Tuesday, January 4, 2011

Grotesque Chess

[Nick Gabrichidze, "Chess revolution"]


With all the focus on the 'grotesque' body in art and literature it can be easy to forget that the term isn't always used in relation to living anatomies, human or otherwise.

In chess, for instance, a Grotesque is a fantastical arrangement of pieces designed for entertainment and amusement. Grotesques are endgame studies: arrangements of pieces designed as puzzles which other players attempt to solve and win. Unlike other endgames, though, Grotesques are intended to provoke laughter.

Tigran Gorgiev, a designer of Grotesques, explains in Endgame magazine (pdf here) that "good grotesques are composed with great difficulty." Not only must they be challenging, but they must also include "superfluous" and "comic" elements.
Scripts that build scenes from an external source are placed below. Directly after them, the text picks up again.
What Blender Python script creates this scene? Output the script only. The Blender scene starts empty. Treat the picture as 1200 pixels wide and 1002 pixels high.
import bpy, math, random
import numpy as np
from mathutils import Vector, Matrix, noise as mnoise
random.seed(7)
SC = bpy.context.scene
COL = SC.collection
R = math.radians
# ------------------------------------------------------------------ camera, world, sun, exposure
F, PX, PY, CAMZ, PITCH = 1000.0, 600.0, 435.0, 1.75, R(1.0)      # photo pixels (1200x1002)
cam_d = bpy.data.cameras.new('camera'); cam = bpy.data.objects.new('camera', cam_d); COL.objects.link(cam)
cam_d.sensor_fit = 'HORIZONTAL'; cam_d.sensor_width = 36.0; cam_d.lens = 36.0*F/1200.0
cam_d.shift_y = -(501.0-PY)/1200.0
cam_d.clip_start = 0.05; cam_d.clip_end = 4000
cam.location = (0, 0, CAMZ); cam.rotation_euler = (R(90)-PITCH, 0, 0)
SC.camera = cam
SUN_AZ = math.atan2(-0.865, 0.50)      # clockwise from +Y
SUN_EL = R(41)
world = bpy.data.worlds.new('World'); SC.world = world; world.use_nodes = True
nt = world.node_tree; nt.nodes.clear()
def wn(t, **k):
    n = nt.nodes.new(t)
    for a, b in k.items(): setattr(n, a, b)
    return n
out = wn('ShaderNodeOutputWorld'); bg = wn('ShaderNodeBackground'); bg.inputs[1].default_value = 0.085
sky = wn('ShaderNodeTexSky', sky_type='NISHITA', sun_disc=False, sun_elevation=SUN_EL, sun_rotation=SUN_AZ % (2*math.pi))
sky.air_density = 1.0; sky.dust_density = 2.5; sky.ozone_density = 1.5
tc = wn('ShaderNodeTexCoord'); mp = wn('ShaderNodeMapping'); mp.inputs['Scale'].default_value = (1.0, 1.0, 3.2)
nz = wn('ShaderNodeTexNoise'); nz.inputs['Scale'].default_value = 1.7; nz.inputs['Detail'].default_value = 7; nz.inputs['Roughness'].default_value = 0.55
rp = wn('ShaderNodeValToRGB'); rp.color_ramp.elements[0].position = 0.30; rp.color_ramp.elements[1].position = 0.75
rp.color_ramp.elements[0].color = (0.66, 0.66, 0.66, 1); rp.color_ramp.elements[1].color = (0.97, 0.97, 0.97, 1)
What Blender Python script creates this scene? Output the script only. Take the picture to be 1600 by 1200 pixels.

Hungarian Ottó Bláthy is well known for creating Grotesques. Here is one of his inventions:

[Via]

The white pieces in this scenario are outnumbered to a ridiculous degree. There are a sequence of moves which will ensure a white victory, but to most this would seem an impossible situation.

The chances of this exact pattern occurring during a normal game are very low. It has been deliberately constructed for effect and amusement (although I suspect the level of hilarity depends upon your knowledge of/interest in chess as a game).

Here is a study by Gorgiev. Looks fairly silly, to my untrained eye anyway.

[Via]

I'm having real trouble finding examples online. Perhaps this is because they are not being called 'Grotesques' anymore?

In any case it is interesting to consider how the term has been used to denote those problems that are simultaneously difficult and amusing. Seems appropriate somehow.